Is Friday Navistar's Most Important Day Ever?

One of the biggest Navistar critics, Gimme Credit analyst Vicki Bryan, still has her “sell” on Navistar, but with an asterisk: It all depends on what the company says on Friday.

Navistar Logo
Source: Navistar.com
Navistar Logo

Navistar’s stock rose Tuesday as investors reacted to the company’s 8-K SEC filing disclosing that it will hold a pre-market conference call Friday “to provide an update to various operational matters related to the Company.”

Based on the various issues facing Navistar, “operational matters” could be almost anything—and if it’s something really significant would seem to be an understatement.

But the betting based on various industry reports, regardless of whether it is what the company says on Friday, is that it is likely to move away from the controversial Exhaust Gas Recirculation, or “EGR” technology that Navistar has bet its fortunes on. The rest of the industry uses more conventional Selective Catalytic Reduction, or SCR, technology.

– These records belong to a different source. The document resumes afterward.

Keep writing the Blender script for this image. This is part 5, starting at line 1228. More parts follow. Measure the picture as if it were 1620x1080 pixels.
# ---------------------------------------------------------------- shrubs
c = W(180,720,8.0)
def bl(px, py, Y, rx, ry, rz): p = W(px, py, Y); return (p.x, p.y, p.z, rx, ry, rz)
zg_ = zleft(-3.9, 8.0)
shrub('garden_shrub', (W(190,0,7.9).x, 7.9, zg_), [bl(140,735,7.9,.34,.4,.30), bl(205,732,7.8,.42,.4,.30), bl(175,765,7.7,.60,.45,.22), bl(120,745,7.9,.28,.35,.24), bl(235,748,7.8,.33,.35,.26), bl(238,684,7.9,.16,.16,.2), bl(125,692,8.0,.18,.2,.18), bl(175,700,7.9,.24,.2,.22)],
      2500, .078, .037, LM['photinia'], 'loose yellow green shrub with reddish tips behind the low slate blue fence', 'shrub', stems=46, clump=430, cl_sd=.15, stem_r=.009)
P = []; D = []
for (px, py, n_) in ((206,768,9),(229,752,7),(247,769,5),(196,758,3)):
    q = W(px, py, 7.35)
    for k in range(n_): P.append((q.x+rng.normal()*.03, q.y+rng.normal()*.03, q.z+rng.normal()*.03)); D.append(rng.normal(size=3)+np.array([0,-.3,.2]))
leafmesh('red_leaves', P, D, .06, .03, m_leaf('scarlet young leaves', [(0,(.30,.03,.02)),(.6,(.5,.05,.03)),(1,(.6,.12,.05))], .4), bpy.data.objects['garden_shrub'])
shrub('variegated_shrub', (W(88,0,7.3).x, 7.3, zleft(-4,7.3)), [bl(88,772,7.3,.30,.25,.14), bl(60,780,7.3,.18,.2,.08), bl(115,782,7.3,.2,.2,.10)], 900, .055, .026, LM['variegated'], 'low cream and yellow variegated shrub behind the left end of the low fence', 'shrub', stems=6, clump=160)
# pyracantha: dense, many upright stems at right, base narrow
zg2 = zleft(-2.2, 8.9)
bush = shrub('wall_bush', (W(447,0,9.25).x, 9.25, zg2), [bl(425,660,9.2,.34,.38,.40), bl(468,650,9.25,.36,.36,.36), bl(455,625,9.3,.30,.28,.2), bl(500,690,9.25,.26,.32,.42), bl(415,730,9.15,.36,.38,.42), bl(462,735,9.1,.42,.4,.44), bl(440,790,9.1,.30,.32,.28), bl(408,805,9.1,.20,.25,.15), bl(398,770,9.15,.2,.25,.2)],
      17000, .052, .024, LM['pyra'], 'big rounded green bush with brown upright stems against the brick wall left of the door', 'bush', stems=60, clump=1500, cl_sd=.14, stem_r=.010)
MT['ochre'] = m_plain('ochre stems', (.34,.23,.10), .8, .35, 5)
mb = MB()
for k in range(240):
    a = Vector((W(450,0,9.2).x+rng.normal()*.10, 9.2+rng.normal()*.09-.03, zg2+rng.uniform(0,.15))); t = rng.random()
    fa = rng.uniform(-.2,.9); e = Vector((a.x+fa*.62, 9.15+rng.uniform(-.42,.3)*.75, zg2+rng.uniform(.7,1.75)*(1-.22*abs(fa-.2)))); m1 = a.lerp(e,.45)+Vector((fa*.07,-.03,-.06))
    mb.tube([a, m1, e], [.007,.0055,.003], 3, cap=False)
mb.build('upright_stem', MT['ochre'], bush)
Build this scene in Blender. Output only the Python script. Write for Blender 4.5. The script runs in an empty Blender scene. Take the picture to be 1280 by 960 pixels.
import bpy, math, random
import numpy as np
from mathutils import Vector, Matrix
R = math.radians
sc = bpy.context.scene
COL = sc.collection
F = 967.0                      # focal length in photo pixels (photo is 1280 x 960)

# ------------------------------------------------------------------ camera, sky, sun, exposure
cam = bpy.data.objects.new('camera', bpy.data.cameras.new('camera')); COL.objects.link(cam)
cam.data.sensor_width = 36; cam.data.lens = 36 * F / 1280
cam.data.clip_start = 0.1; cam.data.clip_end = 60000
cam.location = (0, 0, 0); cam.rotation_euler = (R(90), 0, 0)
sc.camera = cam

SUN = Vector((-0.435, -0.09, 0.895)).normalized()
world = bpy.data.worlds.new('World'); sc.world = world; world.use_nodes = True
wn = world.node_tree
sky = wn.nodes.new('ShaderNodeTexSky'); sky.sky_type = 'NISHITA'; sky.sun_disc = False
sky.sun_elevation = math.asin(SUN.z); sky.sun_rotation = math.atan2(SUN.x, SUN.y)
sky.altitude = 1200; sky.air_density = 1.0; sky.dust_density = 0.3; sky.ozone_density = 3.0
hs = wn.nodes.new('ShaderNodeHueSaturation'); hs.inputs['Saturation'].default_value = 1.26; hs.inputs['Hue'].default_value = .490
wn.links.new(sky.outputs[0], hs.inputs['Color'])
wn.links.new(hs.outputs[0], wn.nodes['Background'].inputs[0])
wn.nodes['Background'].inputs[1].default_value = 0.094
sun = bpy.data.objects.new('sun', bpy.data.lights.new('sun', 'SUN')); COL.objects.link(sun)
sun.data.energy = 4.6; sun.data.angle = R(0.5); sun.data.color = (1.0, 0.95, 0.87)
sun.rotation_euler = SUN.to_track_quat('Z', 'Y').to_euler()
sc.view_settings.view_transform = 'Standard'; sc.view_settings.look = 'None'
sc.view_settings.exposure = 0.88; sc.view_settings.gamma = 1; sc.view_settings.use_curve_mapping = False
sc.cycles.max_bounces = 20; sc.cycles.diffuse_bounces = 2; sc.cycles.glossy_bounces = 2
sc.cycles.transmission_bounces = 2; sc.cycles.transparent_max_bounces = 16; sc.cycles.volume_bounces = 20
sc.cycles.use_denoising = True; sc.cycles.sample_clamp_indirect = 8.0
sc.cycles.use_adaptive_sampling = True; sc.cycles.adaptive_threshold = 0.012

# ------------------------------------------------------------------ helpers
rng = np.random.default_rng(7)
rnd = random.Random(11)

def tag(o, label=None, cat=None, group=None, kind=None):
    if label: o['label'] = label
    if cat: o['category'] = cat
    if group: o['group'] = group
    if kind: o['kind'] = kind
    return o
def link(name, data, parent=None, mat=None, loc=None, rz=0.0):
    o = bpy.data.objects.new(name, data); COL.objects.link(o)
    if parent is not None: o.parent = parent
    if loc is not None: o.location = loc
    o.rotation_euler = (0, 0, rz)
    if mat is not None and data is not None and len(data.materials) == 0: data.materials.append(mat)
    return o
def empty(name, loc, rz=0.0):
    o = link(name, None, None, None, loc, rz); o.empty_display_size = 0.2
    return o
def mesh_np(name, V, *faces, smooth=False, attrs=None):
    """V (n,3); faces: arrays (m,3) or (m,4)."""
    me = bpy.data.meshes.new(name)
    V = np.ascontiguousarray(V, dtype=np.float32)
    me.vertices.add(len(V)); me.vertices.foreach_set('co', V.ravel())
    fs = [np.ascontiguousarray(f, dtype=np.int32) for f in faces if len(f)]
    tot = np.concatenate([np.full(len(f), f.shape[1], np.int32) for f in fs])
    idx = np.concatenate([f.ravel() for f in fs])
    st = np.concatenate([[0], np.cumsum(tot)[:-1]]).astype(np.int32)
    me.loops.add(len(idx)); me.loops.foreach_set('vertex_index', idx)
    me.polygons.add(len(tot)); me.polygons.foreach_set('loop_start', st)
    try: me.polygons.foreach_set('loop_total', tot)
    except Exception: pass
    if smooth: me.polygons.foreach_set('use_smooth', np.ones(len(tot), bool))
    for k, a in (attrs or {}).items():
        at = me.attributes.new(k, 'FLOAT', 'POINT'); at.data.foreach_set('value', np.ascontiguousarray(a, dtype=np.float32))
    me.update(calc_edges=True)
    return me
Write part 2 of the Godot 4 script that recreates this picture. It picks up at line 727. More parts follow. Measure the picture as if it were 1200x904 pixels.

The Wall Street Journal, quoting one source, went so far as to say the company will “announce that it will buy SCR components and install them on its own engines.”

Which gets us back to Bryan, who is among the most bearish Navistar analysts (perhaps because she views it from the credit side of the ledger). In recent reports she has suggested bankruptcy as a credible option for Navistar. She still thinks it is, depending on whether the company discloses something that can genuinely get Navistar out from under. (Related: Top Bankruptcies)

Her sense is that the company believes whatever it announces is likely to be viewed as positive. Otherwise, she reasons, why would it have a call? (Of course, I could argue: If it was really positive, wouldn’t it have waited until Monday—when most people will be back to work?)

Either way, here is what she believes would be genuinely positive:

  1. An announcement that the company will abandon its controversial EGR engine. The engine has not won EPA approval and has been riddled with high-warranty cost issues.
  2. The departure of CEO Dan Ustian, the EGR engine’s biggest promoter.
  3. A big asset sale to raise the cash that will be needed to transition to a new engine, which some have speculated would result in resorting to engines built by rival Cummins. “While we have suggested Oshkosh as a likely buyer for the military group,” she says, “we think Cummins might be a logical buyer for the medium duty trucks group.” Such a deal, she says, could be part of a Cummins engine deal. She believes a mere joint-venture, with a company like Cummins , would not be enough.
  4. The possibility of a “friendly” sale brokered, perhaps, by activist investor Carl Icahn, who owns 11.9% of the company’s stock.

And we haven’t even talked write-off of EGR assets, which could be significant.

“Indeed,” Bryan says in a research note put out earlier this week, “Friday may prove to be one of the most important days in the history of Navistar.”

Not-so-positive, she says, would be any move to jerry-rig the existing EGR engines with SGR parts. Such a plan, she believes, would be a costly patch that could further devalue the company as its cash continues to be drained.

“Any news in the Friday call short of a convincing resolution to its problems will be disappointing—further evidence that this management team may not be capable of keeping the company afloat,” she says.

Put another way, for this to really matter, this has got to be something better than a mere update to “operational matters.” If ever there were a need for the company to under-promise and over-deliver, just the opposite of what it has done in recent years, this would appear to be it.